Vers un renouveau des groupes?

Mais tout n’est pas perdu pour autant pour les groupes. À l'instar de stars comme Coldplay, Indochine, Linkin Park, ou des groupes de K-pop comme Blackpink ou BTS, certaines formations historiques continuent de remplir les stades et de cartonner dans les classements musicaux.

"La plus grosse tournée de l'année en France, c’est celle d’Indochine, la tournée la plus lucrative de l'histoire c’est celle de Coldplay et la K-pop ça remplit les plus grandes salles du monde", assure Loïc Dumoulin-Richet.

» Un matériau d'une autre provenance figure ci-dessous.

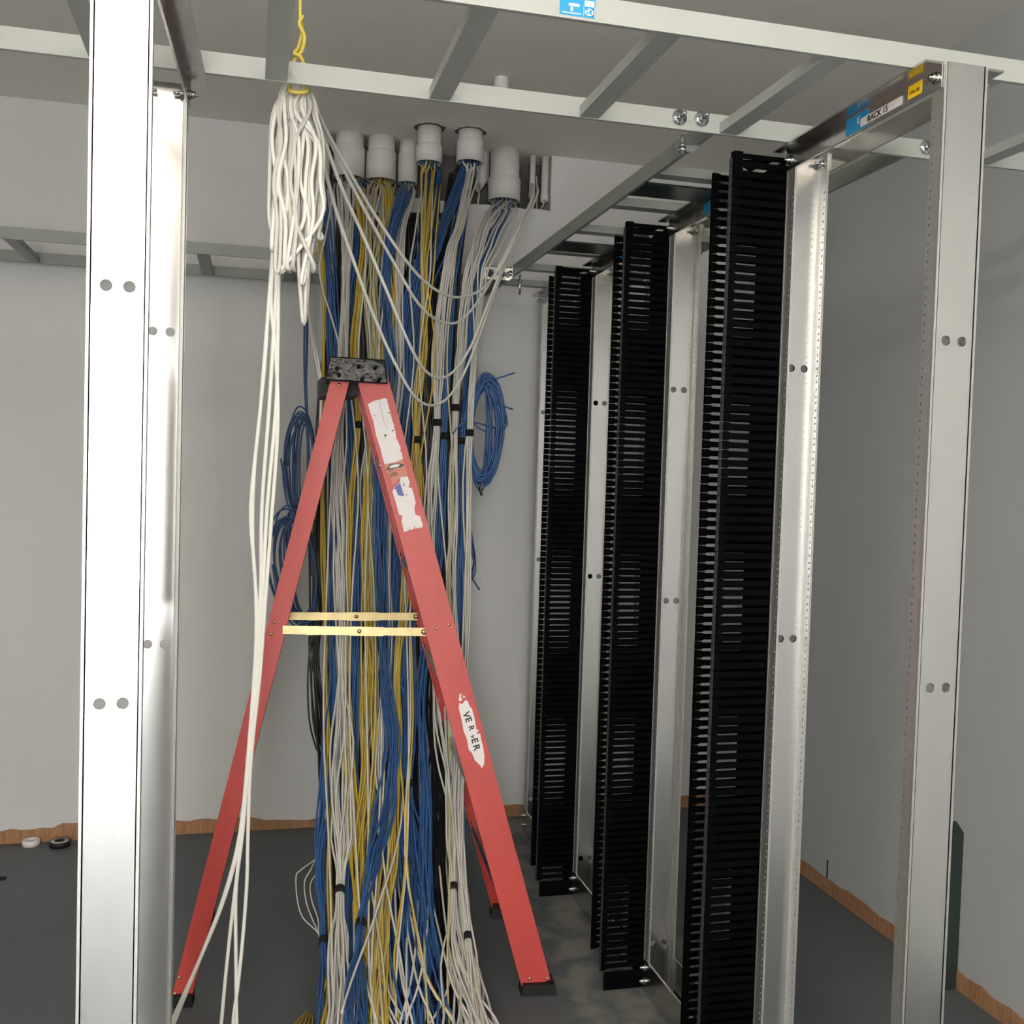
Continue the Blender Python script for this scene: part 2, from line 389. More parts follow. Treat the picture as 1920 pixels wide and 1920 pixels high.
# ------------------------------------------------------------------ vertical cable managers (finger troughs)
PITCH_F = .0197
def finger_mesh(near):
    mb = MB(); h = .0063
    x0, xh, x1 = (-.128, -.114, -.004)
    y0, y1 = (-.0015, .0025)
    # shaft with a chamfer into the wide head
    mb.poly([(x1, y0, -h), (xh+.005, y0, -h), (xh, y0, -.009), (x0, y0, -.009), (x0, y0, .009), (xh, y0, .009), (xh+.005, y0, h), (x1, y0, h)], y1-y0, (0, 1, 0))
    if near: mb.box(x0-.002, x0+.012, -.0055, .006, -.0092, .0092)
    else: mb.box(x0, x0+.004, -.004, .006, -.0092, .0092)
    return mb.mesh('cable_finger', M_black)
FN, FF = finger_mesh(True), finger_mesh(False)
FN.materials.clear(); FN.materials.append(M_blackg if False else M_black)
def make_manager(y, label, dx=0, back=.004):
    t = thing('cable_manager', label, 'cable manager', 'vertical finger cable managers in the rack row')
    xw = XRK-CW/2+.002+dx
    mb = MB(); mb.box(xw-.003, xw+back, y+.003, y+.006, .02, 2.12).box(xw-.003, xw+back, y+.1245, y+.1275, .02, 2.12)
    mb.box(xw-.003, xw, y+.003, y+.1275, .02, 2.12)
    mb.build('trough', M_black, t)
    tb = MB(); tb.box(xw-.125, xw, y+.002, y+.006, 2.112, 2.122).box(xw-.128, xw-.108, y-.004, y+.012, 2.07, 2.124)
    tb.poly([(xw-.12, y+.004, 2.106), (xw-.03, y+.004, 2.114), (xw-.03, y+.12, 2.122), (xw-.12, y+.02, 2.114)], .002, (0, 0, 1))
    tb.build('top_bracket', M_black, t)
    bb = MB(); bb.box(xw-.118, xw-.003, y+.002, y+.005, .004, .055); bb.build('bottom_plate', M_black, t)
    zs = [2.10-PITCH_F*i for i in range(104)]
    for i, z in enumerate(zs[:100]):
        o = bpy.data.objects.new('cable_finger', FN); COL.objects.link(o); o.parent = t; o.location = (xw, y+.0045, z)
    rest = MB()
    def addm(me, loc):
        L = Vector(loc); rest.add([L+v.co for v in me.vertices], [tuple(p.vertices) for p in me.polygons])
    for z in zs[100:]: addm(FN, (xw, y+.0045, z))
    for z in zs: addm(FF, (xw+.012, y+.1245, z+.004))
    tag(rest.build('cable_fingers', M_black, t), kind='stuff')
    # thin grey strip on the tip of each near finger
    g = MB()
    for z in zs: g.box(xw-.1315, xw-.1302, y-.0015, y+.0115, z-.0091, z+.0091)
    g.build('fingertip_strip', M_blackg, t)
    return t
make_manager(YS[0]+RW+.0005, 'nearest and largest black finger cable manager, just behind RACK 15')
make_manager(YS[1]+RW+.0005, 'middle of the three black finger cable managers', dx=.004)
make_manager(YS[2]+RW+.0005, 'furthest of the three black finger cable managers, nearest the back wall', back=.032)

# ------------------------------------------------------------------ overhead ladder trays
TZ, TH, TT = RH+.001, .0385, .0095
def tray_x(x0, x1, yn, yf, rungs, label, M_tray=M_tray):
    t = thing('cable_ladder_tray', label, 'cable tray', 'overhead ladder trays')
    for y in (yn, yf-TT): MB().box(x0, x1, y, y+TT, TZ, TZ+TH).build('side_rail', M_tray, t)
    for rx in rungs: MB().box(rx-.0195, rx+.0195, yn+TT, yf-TT, TZ+.001, TZ+.022).build('rung', M_tray, t)
    return t
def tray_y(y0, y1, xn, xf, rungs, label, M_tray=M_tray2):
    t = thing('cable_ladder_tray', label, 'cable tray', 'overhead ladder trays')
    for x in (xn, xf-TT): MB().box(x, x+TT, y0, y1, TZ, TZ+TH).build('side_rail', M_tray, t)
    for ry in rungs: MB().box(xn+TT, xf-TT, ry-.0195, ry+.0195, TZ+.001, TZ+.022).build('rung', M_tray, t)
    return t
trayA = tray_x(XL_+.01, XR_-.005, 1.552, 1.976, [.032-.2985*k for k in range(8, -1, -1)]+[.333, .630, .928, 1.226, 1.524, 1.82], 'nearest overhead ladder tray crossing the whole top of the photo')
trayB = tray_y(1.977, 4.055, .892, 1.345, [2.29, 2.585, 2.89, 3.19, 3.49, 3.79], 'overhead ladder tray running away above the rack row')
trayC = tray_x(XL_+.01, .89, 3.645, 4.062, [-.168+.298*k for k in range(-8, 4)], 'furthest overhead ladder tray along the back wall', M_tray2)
# near rail sticker with the square logo, upside down
railA = [c for c in bpy.data.objects if c.parent == trayA][0]
st = MB(); st.poly([(.4448, 1.552, 2.1395), (.502, 1.552, 2.1395), (.502, 1.552, 2.1705), (.4448, 1.552, 2.1705)], .0006, (0, -1, 0))
so = st.build('maker_label', M_labelb, railA); so['label'] = 'bright blue maker sticker with square white logo'
lg = MB()
def rq(x0, x1, z0, z1, y=1.5513): lg.box(x0, x1, y-.0004, y, z0, z1)
# blocky square logo
bx, bz = .4862, .0
rq(.4855, .4985, 2.1425, 2.1445); rq(.4965, .4985, 2.1425, 2.1530); rq(.4915, .4985, 2.1515, 2.1530); rq(.4855, .4872, 2.1425, 2.1500)
rq(.4905, .4920, 2.1445, 2.1540); rq(.4872, .4905, 2.1485, 2.1500); rq(.4832, .4838, 2.1405, 2.156); rq(.5005, .5011, 2.1405, 2.156)
rq(.449, .479, 2.1425, 2.1440); rq(.4620, .4660, 2.1460, 2.1520); rq(.459, .476, 2.1535, 2.158); rq(.4845, .500, 2.1560, 2.165)
lg.build('label_logo', M_label, so)
# fixings on far rail
def fixing(x, z, y, lab, ny=-1, r=.008, stud=.016):
    return tag(bolt((x, y, z), (0, ny, 0), r, 'clamp_bolt', None, washer=.0155, stud=stud), lab, 'bolt', 'clamp bolts on the ladder trays')
fixing(.820, 2.1575, 1.9655, 'left of two zinc clamp bolts on the near tray above the rack row')
fixing(.868, 2.160, 1.9655, 'right of two zinc clamp bolts on the near tray above the rack row')
fixing(1.388, 2.158, 1.9655, 'zinc clamp bolt on the near tray just left of the RACK 15 near post')
# clamp brackets between trays
def bracket(lab, xs, ys, zs, bolts):
    t = thing('clamp_bracket', lab, 'bracket', None)
    MB().box(xs[0], xs[1], ys[0]-.004, ys[0], zs[0], zs[1]).box(xs[1], xs[1]+.004, ys[1], ys[0], zs[0], zs[1]).build('plate', M_alu_s, t)
    for bx_ in bolts: bolt((bx_, ys[0]-.004, (zs[0]+zs[1])/2), (0, -1, 0), .007, 'bolt', t, washer=.014)
    bolt((xs[1], ys[1]+.03, (zs[0]+zs[1])/2), (-1, 0, 0), .008, 'bolt', t, washer=.012, stud=.01)
bracket('silver corner bracket joining the back tray and the row tray', (.794, .8855), (3.643, 3.59), (2.124, 2.167), (.815, .855))
jb = MB(); jb.cyl((.925, 3.63, 2.075), (.925, 3.63, 2.145), .004, 10).tube([(.925, 3.63, 2.117), (.925, 3.63, 2.125)], .009, 6)
tag(jb.build('hanger_bolt', M_zinc), 'zinc threaded bolt hanging under the back tray corner', 'bolt')
jb = MB(); jb.cyl((.86, 2.04, 2.11), (.86, 2.04, 2.15), .004, 10).tube([(.86, 2.04, 2.116), (.86, 2.04, 2.124)], .009, 6).box(.845, .893, 2.02, 2.06, 2.124, 2.1275)
tag(jb.build('hanger_bolt', M_zinc), 'zinc bolt and clip under the near tray where the row tray starts', 'bolt')
for ya, yb, lab in ((2.335, 2.445, 'wide dark steel plate across the row tray, nearer one'), (3.0, 3.125, 'wide dark steel plate across the row tray, further one')):
    p = MB().box(.895, 1.343, ya, yb, TZ+.0005-.006, TZ-.0005); p.box(.893, .90, ya, yb, TZ-.006, TZ-.0005)
    tag(p.build('support_plate', M_board), lab, 'tray support', 'plates under the row tray')

# ------------------------------------------------------------------ conduits
def conduit(cx, cy, r, zb, zc, ztop, label, coup=1.08, m=M_pvc):
    t = thing('conduit', label, 'conduit', 'PVC conduit stubs in the ceiling corner')
    MB().lathe([(r*.9, zc-.004), (r*.9, ztop), (r, ztop), (r, zc)], cx, cy).build('pipe', m, t)
    R = r*coup
    MB().lathe([(R*.9, zc), (R*.9, zb), (R, zb), (R, zc-.006), (r*1.01, zc)], cx, cy).build('coupling', m, t)
    return t
def cpos(u0, u1, Y=YB+.02, v=310):
    a, b = at(u0, v, Y), at(u1, v, Y); return (a.x+b.x)/2, (b.x-a.x)/2
specs = [  # u0,u1, v bottom, v coupling top, Y, label
    (572, 620, 333, 272, YB+.03, 'large dusty conduit hidden behind the white cable hank'),
    (627, 686, 331, 268, YB+.01, 'large dusty conduit just right of the white cable hank'),
    (688, 745, 336, 277, YB+.01, 'large dusty conduit second from the white hank, set in the wall'),
    (748, 786, 342, 283, YB+.03, 'narrow dusty conduit in the wall left of the first ceiling conduit'),
    (783, 833, 303, 266, 3.97, 'left conduit coming out of the ceiling in front of the wall'),
    (860, 911, 302, 256, 3.96, 'right conduit coming out of the ceiling in front of the wall'),
    (920, 980, 374, 326, YB+.01, 'large conduit at the right end with the lowest rim'),
]
CON = []
for u0, u1, vb, vc, Y, lab in specs:
    cx, R = cpos(u0, u1, Y-.05, vb); zb = at((u0+u1)/2, vb, Y-R*.5).z; zc = at((u0+u1)/2, vc, Y-R*.9).z
    conduit(cx, Y, R/1.11, zb, min(zc, HC-.03), HC, lab, 1.11); CON.append((cx, Y, R, zb))
for u0, u1, vb, lab in ((992, 1004, 372, 'thin conduit left of two at the right edge of the recess'), (1014, 1029, 377, 'thin conduit right of two at the right edge of the recess')):
    cx, R = cpos(u0, u1, YB+.03, 340); zb = at((u0+u1)/2, vb, YB+.02).z; t = thing('conduit', lab, 'conduit', 'PVC conduit stubs in the ceiling corner')
    MB().lathe([(R*.75, zb), (R*.75, HC), (R*.9, HC), (R*.9, zb+.03)], cx, YB+.03).build('pipe', M_pvc, t)
    MB().lathe([(R*.8, zb+.03), (R*.8, zb), (R, zb), (R, zb+.03), (R*.9, zb+.031)], cx, YB+.03).build('coupling', M_pvc, t)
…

Certains indices laissent ainsi entrevoir un possible retour des groupes dans les classements musicaux dans les années à venir. "La musique est toujours faite de cycles", affirme Antoine Gouiffes-Yan. "À chaque fois qu'on dit que quelque chose va disparaître, ça n'est jamais vraiment arrivé".

"Pendant un temps le rock était hyper à la mode puis il a été complétement supplanté par le hip hop et il a fait un retour il y a quelques années. Du côté de la pop, on croyait que les popstars féminines c'était terminé, puis en fait il y en a plein qui pullulent en ce moment et qui offrent d'autres modèles, comme Charli XCX. Ce qui est génial avec la musique et les formats artistiques, c'est que ça évolue et ça sera jamais terminé", abonde Loïc Dumoulin-Richet.

Antoine Gouiffes-Yan parie même quant à lui sur un véritable "renouveau" des groupes de musique dans les années à venir: "quand vous êtes sur un marché ultra saturé d'artistes solo, pour pouvoir émerger vous avez aussi besoin d'être différent, d'avoir plus de singularité, d'aspérité".

"Est-ce qu'arriver dans quelques années avec un projet du groupe avec une vraie identité, un vrai ADN artistique, ne serait pas justement le moyen de pouvoir émerger dans un océan d'artistes solos qui se ressemblent?", conclut le spécialiste.